§ Goal:
Find every line in the records below that holds the word "Blender", and copy each one.
* start Data rows *
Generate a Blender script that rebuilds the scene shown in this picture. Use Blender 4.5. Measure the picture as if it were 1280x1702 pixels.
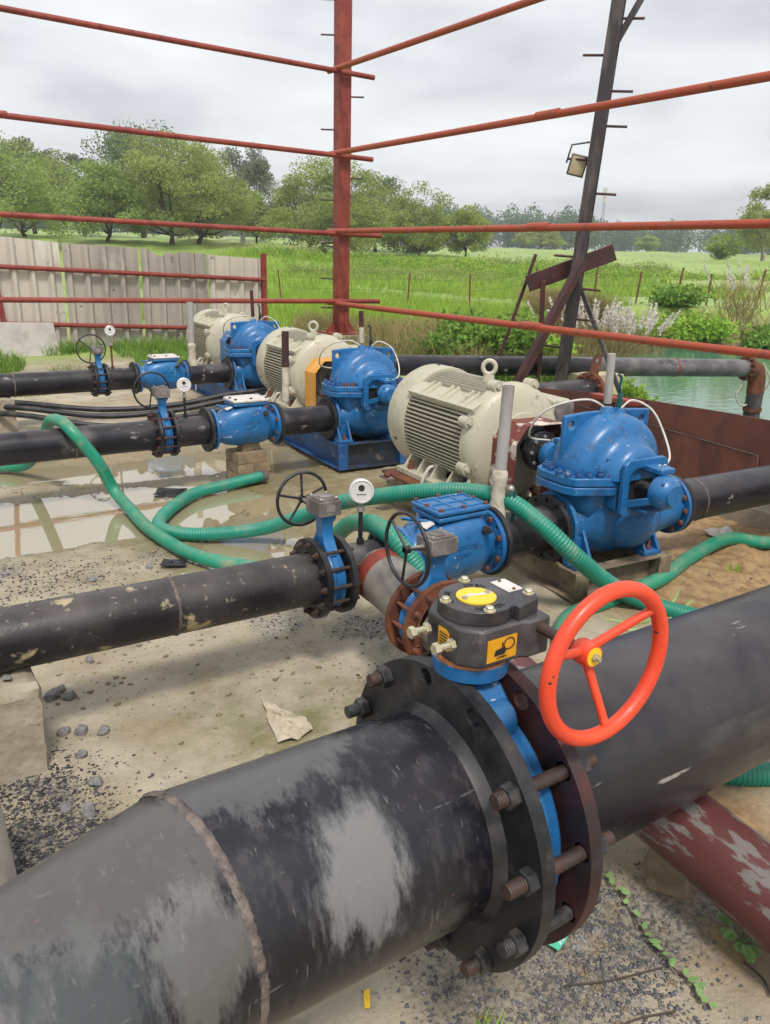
import bpy, math, random
import numpy as np
from mathutils import Vector, Matrix
from mathutils.geometry import tessellate_polygon
for o in list(bpy.data.objects): bpy.data.objects.remove(o)
sc = bpy.context.scene
R = math.radians
PI = math.pi
random.seed(7)
# world axes: X runs along the discharge pipes, Y along the row of pumps, Z up, metres
# ------------------------------------------------------------------ camera
AZ, PITCH, ROLL, EYE = R(33.5), R(17.9), R(1.5), 1.8
def site(x, y, z):
    return Vector((x*math.cos(AZ)+y*math.sin(AZ), -x*math.sin(AZ)+y*math.cos(AZ), z))
_f = Vector((0, math.cos(PITCH), -math.sin(PITCH))); _r = Vector((1, 0, 0)); _u = _r.cross(_f)
_r2 = _r*math.cos(ROLL)+_u*math.sin(ROLL); _u2 = -_r*math.sin(ROLL)+_u*math.cos(ROLL)
cr, cu, cf = site(*_r2), site(*_u2), site(*_f)
cam = bpy.data.cameras.new('camera'); camo = bpy.data.objects.new('camera', cam); sc.collection.objects.link(camo)
camo.matrix_world = Matrix(((cr.x, cu.x, -cf.x, 0), (cr.y, cu.y, -cf.y, 0), (cr.z, cu.z, -cf.z, EYE), (0, 0, 0, 1)))
cam.sensor_fit = 'VERTICAL'; cam.sensor_height = 24.0; cam.lens = 24.0*1300/1702
cam.clip_start = 0.02; cam.clip_end = 5000
sc.camera = camo
# ------------------------------------------------------------------ world, sun, exposure
SUN_EL, SUN_AZ = R(58), R(250)
w = bpy.data.worlds.new('World'); sc.world = w; w.use_nodes = True
nt = w.node_tree; nt.nodes.clear()
def wn(t, **k):
    n = nt.nodes.new(t)
    for a, b in k.items(): setattr(n, a, b)
    return n
out = wn('ShaderNodeOutputWorld'); bg = wn('ShaderNodeBackground'); sky = wn('ShaderNodeTexSky', sky_type='NISHITA', sun_disc=False)
sky.sun_elevation = SUN_EL; sky.sun_rotation = R(90)-SUN_AZ; sky.dust_density = 4
tc = wn('ShaderNodeTexCoord'); sep = wn('ShaderNodeSeparateXYZ'); nt.links.new(tc.outputs['Generated'], sep.inputs[0])
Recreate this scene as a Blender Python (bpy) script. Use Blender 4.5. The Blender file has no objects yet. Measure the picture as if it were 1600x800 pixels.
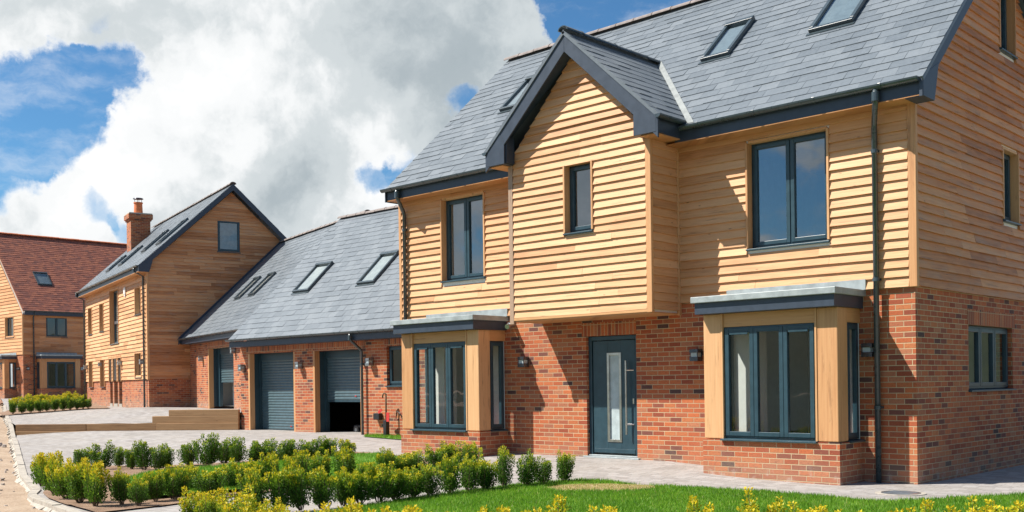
* end Data rows *
§ Answer:
Generate a Blender script that rebuilds the scene shown in this picture. Use Blender 4.5. Measure the picture as if it were 1280x1702 pixels.
Recreate this scene as a Blender Python (bpy) script. Use Blender 4.5. The Blender file has no objects yet. Measure the picture as if it were 1600x800 pixels.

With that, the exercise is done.